Un amor imposible

Crítica de David Obarrio - Cinemarama

Una película casi imposible

La historia va así: tras el envío de tropas a Afganistán el gobierno inglés decide inventar un golpe de efecto para atenuar el malestar que provoca la intervención. Contactan a un sheik yemenita que tiene tierras en Gran Bretaña y se les ocurre intentar la cría de salmones en Yemen. Se trataría de un encuentro amistoso de Oriente y Occidente ante los ojos del mundo. Casi sin darle tiempo a que se dé cuenta dónde se metió, la coordinación de todo el asunto recae en un atolondrado empleado del algún área estatal que resulta ser, igual que el árabe de marras, un apasionado de la pesca. De paso se encuentra con una chica linda y se puede olvidar de su monstruosa mujer de toda la vida. O más o menos así. En realidad, Un amor imposible podría ser un amable canto al mundo de los negocios en el que resuena, mal aprendido, un fragmento de Adam Smith según el cual en el intercambio mercantil se verifica un reconocimiento recíproco de ese otro que es mi semejante. Esta voluntariosa premisa, sin embargo, se desvanece de inmediato a causa de la intrascendencia del personaje del sheik, reducido fervorosamente a mero figurante a cargo de un orientalismo al paso que la película ni siquiera acierta a tomarse en broma.

Es que no se ve claro que Un amor imposible aspire a ser reivindicada desde el disparate absoluto, como uno de esos divertimentos que hacen de la risa irresponsable su tasa de efectividad. Sus rutinas minúsculas de sátira política (siempre inofensiva), sus maniobras de melodrama mustio y su etiqueta de “chico que conoce chica” –desbordante de apatía y de enjundia ridícula por partes iguales: pocas veces un romance resultó menos creíble y, a la vez, fue llevado a cabo con tanto empeño–, todo eso parece más bien parte de cierta tendencia de escritura dramática del cine industrial actual, que entrega varias cosas en un mismo envase. Así como la película utiliza el recurso de la pantalla dividida, el guión dispara líneas argumentales que coexisten en un inesperado protocolo de pastiche no asumido: Un amor imposible desdeña enseguida cualquier atisbo de autoconciencia para ir en pos de una dramaturgia laboriosa que recorre el arco de varias películas posibles, a cual más ñoña y envarada.

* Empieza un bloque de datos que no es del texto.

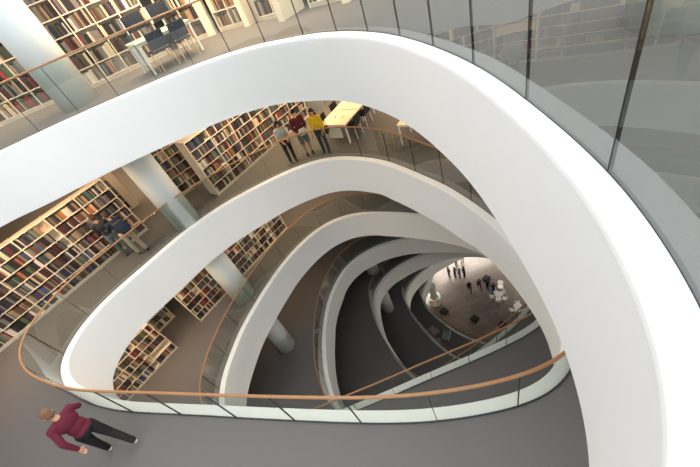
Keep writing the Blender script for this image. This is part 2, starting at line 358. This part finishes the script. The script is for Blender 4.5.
chair('navy study chair with beech legs, left of the pair at the upper table', tl(.42, -.06), tang, 7, 'navy', 'beech')
chair('navy study chair with beech legs, right of the pair at the upper table', tl(1.02, -.06), tang, 7, 'navy', 'beech')
def monitor(label, x, y, w=.54):
    px, py = tl(x, y)
    r = thing('computer_monitor', label, 'monitor', (px, py, Z(7) + .74), tang + .12)
    bm = bmesh.new(); add_box(bm, (0, 0, .006), (.24, .18, .012), bev=.004); obj('stand_base', bm, M['silver'], r)
    rod('stand_neck', (0, .02, .01), (0, .02, .2), .018, M['silver'], r)
    bm = bmesh.new(); add_box(bm, (0, 0, .36), (w, .04, .36), bev=.006); obj('case', bm, M['gasket'], r); box('side_trim', (-w / 2 - .008, 0, .36), (.016, .05, .37), M['white'], r)
    box('screen', (0, -.0215, .365), (w - .03, .004, .32), M['screen'], r)
monitor('computer monitor above the left navy chair at the upper table', .42, .62)
monitor('computer monitor above the right navy chair at the upper table', 1.1, .62)
# level 6 tables
a6 = [bp(320, 124.8, Z(6) + .74), bp(345, 124.8, Z(6) + .74), bp(363, 104, Z(6) + .74)]
e1 = (a6[2] - a6[1]); rz6 = math.atan2(e1.y, e1.x); W6 = 1.12; L6 = 2.1
o6 = a6[1]                                  # near right corner; local +y is to the left
desk('pale bench table with white legs beside the person in yellow, black chairs around it', o6, rz6, 6, L6, W6, modesty='end', splits=1, ports=True)
def t6(x, y): c, s = math.cos(rz6), math.sin(rz6); return (o6.x + c * x - s * y, o6.y + s * x + c * y)
chair('black chair on the near right side of the pale bench table', t6(.5, .06), rz6, 6, 'black', 'silver')
chair('black chair on the far right side of the pale bench table', t6(1.3, .06), rz6, 6, 'black', 'silver')
chair('black chair on the left of the bench table, beside the yellow top', t6(.55, W6 - .02), rz6 + math.pi, 6, 'black', 'silver')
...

Ewan McGregor aprieta las palabras con dedicación, acaso para extraer hasta la última gota de acento british que pueda, mientras ensaya algún que otro pasito de comedia tímida y le concede el tono de humor apolillado y simpático que la película exhibe en su primera media hora, siempre a despecho de la bella insipidez de Emily Blunt, que aparenta encontrarse en otra película. La historia de amor entre salmónidos que protagonizan los dos en ningún momento simula crecer ante los ojos del espectador, como sería deseable, sino que se ve reducida a una mera imposición de orden literario. Por otro lado, la tesis acerca de la naturaleza insensible de los funcionarios de la alta política queda pronto circunscripta a los manierismos faciales del personaje de Kristin Scott Thomas, ese derroche de gestualidad andrógina –símil Dama de Hierro– con el que la actriz construye su pequeño unipersonal dentro de la película, quizá para no aburrirse. En contraposición, y acorde con la tradición del cine inglés, el sheik que solo quiere salir de pesca sin que nadie lo moleste tiene toda la pinta de un chabón disfrazado que aprendió a tener siempre listas sentencias profundas para proferirlas en cada escena en la que aparece. De esa manera, un venerable sentimiento de imperialismo rancio recorre la película al exagerar los rasgos de una nobleza esencial que proviene de Oriente, convenientemente a salvo de molestas coyunturas de índole política. Parece una comedia pero no lo es del todo.